But here, Q never leaves this room: Instead, I have visions of him, stepping down naked from a streetcar near San Francisco State, or trying to park his car and find a discreet way to reach his destination.
What does a dream “mean”? It has become an axiom of dreamwork to suppose that dreams are susceptible to multiple interpretations. (1) As noted in the preceding epistle, this dream seemed to arrive with an ironclad meaning that directs me back to a review of thousands of dreams I have recorded over the past forty years. But suppose the dream marks a turning point? As mortality reaches out to embrace me, perhaps the dream illustrates the new work required to accept this inevitability.
I prefer the Tibetan vision of reincarnation to Cayce’s: It doesn’t posit going through life after life as a discrete entity, as if you were always the same person.
In that case, the echo of my I-5 dreams might suggest preparing for a new beginning, rather than a life review. I’m hesitant to call it a new beginning, as that smacks of reincarnation. Consciously, I’m not a believer. But something has lodged itself in my brain. A couple of years ago when I began reading the Tibetan Book of Living and Dying, by Sogyal Rinpoche, I thought it to be the best book about meditation I had ever read. But when I reached the subject of reincarnation, I recoiled and eased out of the book. Still, during this same period I read a book about Edgar Cayce and found myself caught up—but not held—by his vision of life upon life down through the ages. I felt gratitude that I was not part of his entourage. It felt stifling. Yet something still drew me, something akin becoming accustomed to the band of actors cast again and again in Robert Altman movies.
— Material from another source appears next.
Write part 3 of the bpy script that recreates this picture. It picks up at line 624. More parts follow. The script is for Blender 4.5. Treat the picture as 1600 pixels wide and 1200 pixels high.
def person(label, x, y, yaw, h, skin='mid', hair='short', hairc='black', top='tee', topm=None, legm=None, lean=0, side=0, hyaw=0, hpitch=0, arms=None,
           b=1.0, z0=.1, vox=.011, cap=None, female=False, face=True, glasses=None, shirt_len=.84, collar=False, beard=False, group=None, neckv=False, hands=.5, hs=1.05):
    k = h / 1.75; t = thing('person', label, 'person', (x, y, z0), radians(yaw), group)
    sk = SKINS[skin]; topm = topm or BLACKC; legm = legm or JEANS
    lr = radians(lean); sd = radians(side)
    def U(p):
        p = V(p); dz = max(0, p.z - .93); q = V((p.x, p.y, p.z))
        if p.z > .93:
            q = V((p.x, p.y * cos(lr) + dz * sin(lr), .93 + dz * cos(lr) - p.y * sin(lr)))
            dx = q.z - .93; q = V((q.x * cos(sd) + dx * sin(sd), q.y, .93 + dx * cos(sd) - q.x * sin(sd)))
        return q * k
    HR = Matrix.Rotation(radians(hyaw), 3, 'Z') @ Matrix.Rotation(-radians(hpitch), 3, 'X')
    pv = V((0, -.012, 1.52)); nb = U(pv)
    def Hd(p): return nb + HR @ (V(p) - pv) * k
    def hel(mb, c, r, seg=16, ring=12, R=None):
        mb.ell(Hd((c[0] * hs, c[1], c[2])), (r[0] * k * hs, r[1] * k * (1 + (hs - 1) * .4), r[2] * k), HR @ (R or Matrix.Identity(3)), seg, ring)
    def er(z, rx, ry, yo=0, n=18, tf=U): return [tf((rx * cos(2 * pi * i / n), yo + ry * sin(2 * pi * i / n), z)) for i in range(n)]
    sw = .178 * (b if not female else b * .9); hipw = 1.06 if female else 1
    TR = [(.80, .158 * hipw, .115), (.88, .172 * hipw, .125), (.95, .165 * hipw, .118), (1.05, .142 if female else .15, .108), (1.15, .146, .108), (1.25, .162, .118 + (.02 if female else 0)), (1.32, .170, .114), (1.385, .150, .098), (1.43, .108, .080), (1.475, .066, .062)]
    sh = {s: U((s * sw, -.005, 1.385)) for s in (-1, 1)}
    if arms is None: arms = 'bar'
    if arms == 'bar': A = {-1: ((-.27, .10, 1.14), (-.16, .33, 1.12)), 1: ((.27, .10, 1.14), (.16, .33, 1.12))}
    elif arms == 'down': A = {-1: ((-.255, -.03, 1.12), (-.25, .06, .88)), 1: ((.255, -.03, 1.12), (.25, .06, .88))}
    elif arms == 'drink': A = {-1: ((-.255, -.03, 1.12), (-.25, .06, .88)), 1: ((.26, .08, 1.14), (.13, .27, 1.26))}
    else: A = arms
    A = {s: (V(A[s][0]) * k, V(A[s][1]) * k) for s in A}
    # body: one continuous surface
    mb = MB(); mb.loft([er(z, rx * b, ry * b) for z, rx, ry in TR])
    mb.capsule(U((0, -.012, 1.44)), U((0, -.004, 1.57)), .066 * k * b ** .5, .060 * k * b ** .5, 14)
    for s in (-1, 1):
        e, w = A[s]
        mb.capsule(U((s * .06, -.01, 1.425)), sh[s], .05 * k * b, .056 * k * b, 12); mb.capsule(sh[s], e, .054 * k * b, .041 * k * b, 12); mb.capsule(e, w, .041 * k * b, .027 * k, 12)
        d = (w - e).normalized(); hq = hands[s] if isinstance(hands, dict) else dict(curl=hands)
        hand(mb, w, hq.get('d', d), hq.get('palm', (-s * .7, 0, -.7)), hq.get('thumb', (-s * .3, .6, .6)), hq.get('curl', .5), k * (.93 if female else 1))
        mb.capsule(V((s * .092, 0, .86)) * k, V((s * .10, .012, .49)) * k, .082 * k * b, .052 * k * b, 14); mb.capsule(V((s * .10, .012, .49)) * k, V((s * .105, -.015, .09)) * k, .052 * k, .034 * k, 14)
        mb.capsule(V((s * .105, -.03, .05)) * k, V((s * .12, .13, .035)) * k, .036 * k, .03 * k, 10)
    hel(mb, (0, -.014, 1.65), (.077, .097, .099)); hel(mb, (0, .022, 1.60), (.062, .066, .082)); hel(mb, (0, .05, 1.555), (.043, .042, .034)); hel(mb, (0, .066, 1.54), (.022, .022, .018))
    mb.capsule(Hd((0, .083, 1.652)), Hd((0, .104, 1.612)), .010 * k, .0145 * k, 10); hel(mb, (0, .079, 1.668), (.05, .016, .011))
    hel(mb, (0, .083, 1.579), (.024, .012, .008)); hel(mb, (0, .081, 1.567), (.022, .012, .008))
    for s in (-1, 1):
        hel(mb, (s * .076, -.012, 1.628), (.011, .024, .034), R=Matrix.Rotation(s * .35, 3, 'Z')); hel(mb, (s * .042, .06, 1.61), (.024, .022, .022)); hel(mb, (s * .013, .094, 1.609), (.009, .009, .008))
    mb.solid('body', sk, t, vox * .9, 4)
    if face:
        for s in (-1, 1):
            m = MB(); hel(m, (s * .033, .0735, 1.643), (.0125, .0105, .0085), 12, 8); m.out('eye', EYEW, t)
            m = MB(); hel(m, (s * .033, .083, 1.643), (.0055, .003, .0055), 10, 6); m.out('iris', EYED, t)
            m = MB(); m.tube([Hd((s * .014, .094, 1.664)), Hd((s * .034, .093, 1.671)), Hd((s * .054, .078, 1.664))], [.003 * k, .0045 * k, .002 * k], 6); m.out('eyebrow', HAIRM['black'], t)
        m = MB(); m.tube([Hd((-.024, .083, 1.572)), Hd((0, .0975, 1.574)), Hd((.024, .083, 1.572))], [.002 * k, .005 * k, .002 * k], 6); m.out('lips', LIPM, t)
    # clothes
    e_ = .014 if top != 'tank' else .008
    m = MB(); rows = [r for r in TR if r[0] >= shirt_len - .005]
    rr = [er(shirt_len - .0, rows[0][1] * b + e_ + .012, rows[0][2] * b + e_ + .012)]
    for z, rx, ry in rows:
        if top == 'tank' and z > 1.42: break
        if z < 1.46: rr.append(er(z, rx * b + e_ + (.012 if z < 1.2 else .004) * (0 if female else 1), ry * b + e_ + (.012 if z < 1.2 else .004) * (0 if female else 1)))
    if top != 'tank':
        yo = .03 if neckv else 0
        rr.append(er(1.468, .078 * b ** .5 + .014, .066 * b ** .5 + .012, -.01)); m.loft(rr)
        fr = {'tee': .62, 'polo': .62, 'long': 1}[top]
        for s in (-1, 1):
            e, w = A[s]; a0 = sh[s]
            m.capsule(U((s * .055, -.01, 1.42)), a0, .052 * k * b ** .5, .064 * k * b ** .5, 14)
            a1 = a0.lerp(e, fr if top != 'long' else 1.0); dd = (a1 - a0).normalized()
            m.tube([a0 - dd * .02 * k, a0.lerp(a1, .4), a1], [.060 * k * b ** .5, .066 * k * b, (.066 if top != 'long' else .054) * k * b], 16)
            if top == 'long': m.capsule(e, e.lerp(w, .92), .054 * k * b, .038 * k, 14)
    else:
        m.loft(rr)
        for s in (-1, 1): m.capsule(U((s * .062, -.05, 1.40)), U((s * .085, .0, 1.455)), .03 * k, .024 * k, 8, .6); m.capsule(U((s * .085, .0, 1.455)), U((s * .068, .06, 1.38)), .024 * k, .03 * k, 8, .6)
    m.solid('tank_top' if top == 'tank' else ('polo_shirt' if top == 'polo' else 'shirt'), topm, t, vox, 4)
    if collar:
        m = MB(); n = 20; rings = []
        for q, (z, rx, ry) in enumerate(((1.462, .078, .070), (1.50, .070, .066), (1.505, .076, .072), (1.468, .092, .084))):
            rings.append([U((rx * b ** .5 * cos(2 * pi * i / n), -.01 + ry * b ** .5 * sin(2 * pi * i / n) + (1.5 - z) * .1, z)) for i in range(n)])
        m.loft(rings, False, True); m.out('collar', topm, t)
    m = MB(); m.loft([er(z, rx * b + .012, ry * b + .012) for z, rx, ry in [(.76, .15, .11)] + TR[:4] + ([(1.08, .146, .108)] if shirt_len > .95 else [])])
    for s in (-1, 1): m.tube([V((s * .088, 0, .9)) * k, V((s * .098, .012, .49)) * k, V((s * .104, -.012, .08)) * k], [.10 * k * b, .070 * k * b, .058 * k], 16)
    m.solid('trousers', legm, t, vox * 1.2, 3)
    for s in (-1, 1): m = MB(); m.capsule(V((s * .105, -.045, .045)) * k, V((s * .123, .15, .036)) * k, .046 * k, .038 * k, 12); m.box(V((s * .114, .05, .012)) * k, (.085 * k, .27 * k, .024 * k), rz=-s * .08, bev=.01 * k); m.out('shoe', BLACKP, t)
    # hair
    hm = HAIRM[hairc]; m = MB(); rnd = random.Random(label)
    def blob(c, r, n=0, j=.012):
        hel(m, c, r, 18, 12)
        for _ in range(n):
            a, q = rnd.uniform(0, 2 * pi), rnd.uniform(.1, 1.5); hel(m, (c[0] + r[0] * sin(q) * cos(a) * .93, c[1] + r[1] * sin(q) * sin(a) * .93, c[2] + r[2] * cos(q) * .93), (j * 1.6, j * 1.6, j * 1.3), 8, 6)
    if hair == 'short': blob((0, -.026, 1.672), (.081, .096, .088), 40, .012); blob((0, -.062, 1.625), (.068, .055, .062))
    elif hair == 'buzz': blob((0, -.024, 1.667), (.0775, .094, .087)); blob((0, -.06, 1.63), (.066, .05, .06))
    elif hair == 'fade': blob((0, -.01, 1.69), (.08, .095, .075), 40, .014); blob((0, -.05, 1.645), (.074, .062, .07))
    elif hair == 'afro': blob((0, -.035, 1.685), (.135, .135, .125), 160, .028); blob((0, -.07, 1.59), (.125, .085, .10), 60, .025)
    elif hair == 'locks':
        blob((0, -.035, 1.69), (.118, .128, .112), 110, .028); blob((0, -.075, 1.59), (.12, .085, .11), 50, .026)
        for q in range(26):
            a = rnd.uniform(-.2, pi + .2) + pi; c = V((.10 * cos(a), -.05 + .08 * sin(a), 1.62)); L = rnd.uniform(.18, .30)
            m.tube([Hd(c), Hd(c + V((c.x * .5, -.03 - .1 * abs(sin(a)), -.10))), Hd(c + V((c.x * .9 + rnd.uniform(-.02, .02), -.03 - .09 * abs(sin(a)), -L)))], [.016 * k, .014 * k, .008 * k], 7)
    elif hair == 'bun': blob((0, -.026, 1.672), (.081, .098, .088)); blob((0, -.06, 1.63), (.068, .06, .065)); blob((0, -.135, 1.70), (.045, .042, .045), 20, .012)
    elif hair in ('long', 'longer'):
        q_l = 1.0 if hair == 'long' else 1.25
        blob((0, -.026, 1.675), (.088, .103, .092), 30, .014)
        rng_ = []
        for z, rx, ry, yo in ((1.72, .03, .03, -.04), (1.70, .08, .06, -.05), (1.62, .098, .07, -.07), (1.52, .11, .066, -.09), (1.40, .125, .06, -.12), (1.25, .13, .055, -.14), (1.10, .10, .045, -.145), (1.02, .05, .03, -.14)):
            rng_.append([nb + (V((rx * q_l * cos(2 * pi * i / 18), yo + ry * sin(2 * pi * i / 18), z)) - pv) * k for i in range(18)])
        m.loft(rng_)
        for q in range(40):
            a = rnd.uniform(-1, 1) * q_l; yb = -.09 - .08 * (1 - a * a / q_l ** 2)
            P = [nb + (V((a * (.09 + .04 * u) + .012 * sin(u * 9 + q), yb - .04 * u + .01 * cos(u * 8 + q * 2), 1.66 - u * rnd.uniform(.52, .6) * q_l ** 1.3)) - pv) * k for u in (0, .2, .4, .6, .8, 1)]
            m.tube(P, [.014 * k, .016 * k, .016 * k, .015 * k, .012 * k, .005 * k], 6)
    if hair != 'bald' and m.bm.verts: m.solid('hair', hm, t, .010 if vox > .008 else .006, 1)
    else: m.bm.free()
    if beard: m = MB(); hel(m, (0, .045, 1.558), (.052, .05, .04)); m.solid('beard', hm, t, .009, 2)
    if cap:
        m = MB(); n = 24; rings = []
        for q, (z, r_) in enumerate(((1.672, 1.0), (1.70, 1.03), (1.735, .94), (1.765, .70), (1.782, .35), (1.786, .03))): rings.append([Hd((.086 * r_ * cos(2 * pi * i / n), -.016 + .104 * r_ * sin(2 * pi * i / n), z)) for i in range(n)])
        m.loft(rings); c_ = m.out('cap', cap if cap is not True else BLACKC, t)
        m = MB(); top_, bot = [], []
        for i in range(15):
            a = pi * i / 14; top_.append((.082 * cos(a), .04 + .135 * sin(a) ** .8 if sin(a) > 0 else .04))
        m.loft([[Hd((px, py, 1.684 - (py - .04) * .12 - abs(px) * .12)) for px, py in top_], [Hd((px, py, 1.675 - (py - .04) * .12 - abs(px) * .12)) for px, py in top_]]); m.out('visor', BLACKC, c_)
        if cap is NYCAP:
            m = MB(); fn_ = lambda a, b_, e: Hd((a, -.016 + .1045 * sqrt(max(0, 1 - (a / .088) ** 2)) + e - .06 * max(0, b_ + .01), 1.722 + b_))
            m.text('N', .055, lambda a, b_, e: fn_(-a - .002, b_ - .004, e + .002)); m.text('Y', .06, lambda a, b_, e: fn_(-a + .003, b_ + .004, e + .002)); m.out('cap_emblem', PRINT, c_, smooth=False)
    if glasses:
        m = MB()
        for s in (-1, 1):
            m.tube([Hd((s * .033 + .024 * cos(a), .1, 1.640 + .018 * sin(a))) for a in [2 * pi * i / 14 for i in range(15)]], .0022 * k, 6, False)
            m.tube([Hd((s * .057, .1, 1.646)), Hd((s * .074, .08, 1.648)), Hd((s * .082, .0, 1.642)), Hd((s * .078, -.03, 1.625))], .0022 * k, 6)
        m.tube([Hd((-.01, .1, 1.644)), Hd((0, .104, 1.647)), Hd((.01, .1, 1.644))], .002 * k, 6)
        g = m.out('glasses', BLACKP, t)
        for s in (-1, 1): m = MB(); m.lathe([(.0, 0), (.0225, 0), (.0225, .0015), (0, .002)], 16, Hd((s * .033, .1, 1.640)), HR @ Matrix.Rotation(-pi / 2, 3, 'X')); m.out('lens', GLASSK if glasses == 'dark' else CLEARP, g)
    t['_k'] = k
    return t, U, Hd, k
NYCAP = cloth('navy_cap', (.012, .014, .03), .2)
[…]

I prefer the Tibetan vision of reincarnation to Cayce’s: It doesn’t posit going through life after life as a discrete entity, as if you were always the same person. It’s too mystical for that. But there is something going forward, a sense of karma to be addressed in future lives. And I do have karma that seems unlikely to be resolved in whatever time remains in this lifetime. Resolved? Hell, I’m having enough trouble trying to understand why this karma is unequivocally mine.
So humor me—I must work through this dream with reincarnation as an offstage nag. Who is Q? I can’t be certain, but I leap to connect him to the flotilla of lower-case a’s that appears in the epistle about affectionate attachments Yes, I also equate them with the frustrated efforts of my once-prodigious memory to perform its accustomed tasks. It’s just as likely that they mark the muted, still unintelligible responses to my looming appointment with mortality. Once united with Q, perhaps they will be melded into a customized presentation of Frequently Asked Questions.
And to go back to the starting point, which is designated in my dream as San Francisco, even if it is not biographically correct. My dreams chose it as a point of debarkation, decades ago. In imagining a new cycle, choosing San Francisco makes sense. And California State University at San Francisco? I must have set foot there once or twice, but its primary import to me is that my mother matriculated there in mid-life to complete her bachelor’s degree, then went on to earn a master’s degree in creative writing—with honors—in her early fifties. As a message to me in later life this just might underscore the importance of continuing education, however I can gain it, for the life that follows.
So, I may be starting off anew, once again in San Francisco. My dreams seem stuck on this point. I’m game for this challenge, even if at the expense of presenting myself as naked, awkward, overweight and confused. This challenge opens new vistas. It feels exciting, so unlike my initial interpretation of the
dream. (2)
(1) This may expand the value of dreams, but it also makes them difficult to title, which leaves the present dream untitled. Let’s see if working through an alternate interpretation will produce a fitting name.
(2) How’s this for a dream title: “Red Q Marshals his Forces.” It seems important that Q is red. I so rarely dream in color. Red is the color of blood, and not owned by Republicans.